In “The Unsung Hero of Birdsong, USA” by Brenda Woods, the reader is sent back in time to the middle of the Civil Rights movement and learns to understand the effects of racism from both sides.

Gabriel Haberlin is celebrating his twelfth birthday riding his brand-new bicycle around Birdsong, the small town where he lives. What starts out as a normal day almost turns into disaster when he accidentally rides his new bike into the path of a car driven by Betty Babcock, who Gabriel thinks of as the worst driver to ever sit behind a wheel.

Fortunately, a black man named Meriwether Hunter is able to push him out of the way in time and even repair his damaged bicycle. To repay him for saving both his bike and his life, Gabriel gives Meriwether a job at his father’s auto shop.

Because his bicycle has been confiscated for two weeks, Gabriel also decides to work at his father’s shop so that he can get some experience working and spend more time with Meriwether.

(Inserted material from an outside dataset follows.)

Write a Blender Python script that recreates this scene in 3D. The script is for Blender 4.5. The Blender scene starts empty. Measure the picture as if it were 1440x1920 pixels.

Meriwether is shown to have a knack for engineering and is soon the best engineer at the shop; He starts to develop a good reputation among many people in Birdsong…except for Lucas Shaw, the only other engineer at the shop.

Lucas looks down upon all “colored” people in Birdsong, and there are rumors that he might be associated with the Ku Klux Klan. Luckily, nothing too serious happens between him and Meriwether, and they are able to avoid each other most of the time.

One day, Meriwether decides to let a secret slip to Gabriel. At first, Gabriel doesn’t quite understand why it’s so important to keep private, but he still vows not to tell anyone. However, he quickly learns that if anyone finds out about it, it could result in an event even more tragic than the day he was almost run over on his bike.

“The Unsung Hero of Birdsong, USA” is a great piece of historical fiction. The book is only about 195 pages, but is still perfect for anyone ages 9 and up.